Classici dell’estate: ogni giorno riscopri un disco leggendario, con le recensioni storiche di Rockol.
Diciamocela tutta: riascoltato oggi, questo disco è (quasi) insopportabile. 49 minuti di musica strumentale, a tratti trascinante ma più spesso leziosa e – francamente – pretenziosetta. Eppure “Tubular bells” è stato un disco-fenomeno, non solo per le vendite realizzate all’uscita (1973) e poi nel corso degli anni successivi, nei quali è entrato di diritto nella categoria dei long-seller, ma anche per il ruolo peculiare che ha svolto nell’affermazione di un’etichetta storica come la Virgin.
Con quella registrazione sottobraccio Branson fece il giro della case discografiche per convincere qualcuno a pubblicarla: frustrato dai rifiuti, decise allora di fondare una propria etichetta appositamente per poter editare l’album, nelle cui potenzialità credeva fermamente. Nacque così la Virgin, etichetta discografica per certi versi epocale (forse considerabile la prima “indipendent label” della storia): e “Tubular bells” uscì nel 1973 inaugurando di fatto, col numero di serie V2001, il catalogo Virgin.
Come si diceva, “Tubular bells” ha poco a che vedere col rock, molto più invece con la musica d’ambiente (per essere generosi) o con la muzak d’ascensore e da supermarket (volendo essere severi). Ma i 16 milioni di copie vendute dall’album fanno capire che quel disco toccò un nervo scoperto, o più semplicemente soddisfece una fino ad allora insoddisfatta richiesta del mercato. Oggi suona ingenuamente ampollosa: ma quella composizione che mescolava folk e minimalismo alla Philip Glass esercitò un notevole fascino sul pubblico dell’epoca. Ne esercitò anche sul regista William Friedkin, che decise di utilizzarne alcune parti per la colonna sonora del suo film “L’esorcista”; film che a sua volta, con l’inatteso e fenomenale successo riscosso, contribuì ad amplificare le vendite dell’album.

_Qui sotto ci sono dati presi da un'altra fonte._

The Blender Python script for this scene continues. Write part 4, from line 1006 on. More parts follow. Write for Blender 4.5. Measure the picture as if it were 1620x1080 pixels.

Mentre scrivo riascolto “Tubular bells”, e il mio parere di 28 anni fa si riconferma: la serena bellezza della parte 1, una suite “a crescere” che si conclude con la divertente “presentazione degli strumenti” – un po’ in stile “Pierino e il Lupo” – affidata alla voce di quel genio bizzarro che fu Vivian Stanshall (fondatore della Bonzo Dog Doo Dah Band, “giullare di corte della scena underground inglese”: avete mai ascoltato il suo “Men opening umbrellas ahead”?) è antitetica alla ben più intricata e assai meno gradevole parte 2 (della quale adesso salverei solo i minuti finali, quelli di una brillante giga esplicitamente irish), che fra l’altro costò a Branson parecchi mesi di studio di registrazione.
Ma l’intera opera, che vinse il Grammy come miglior composizione strumentale nel 1974, non è nel suo complesso considerabile un capolavoro. Probabilmente Oldfield oggi la detesta, anche perché di fatto il suo nome è indissolubilmente legato – nonostante la sua carriera musicista stia continuando – a “Tubular bells”, come quello di un qualsiasi one-hit-wonder. Lui ci ha messo del suo, perché negli anni ha pubblicato anche un “Tubular bells 2” e un “Tubular bells 3”, senza mai rieguagliare il successo dell’esordio; in ogni modo, l’album resta determinante per la comprensione del gusto dell’epoca, ed è una presenza quasi obbligata in una collezione di dischi “ragionata”.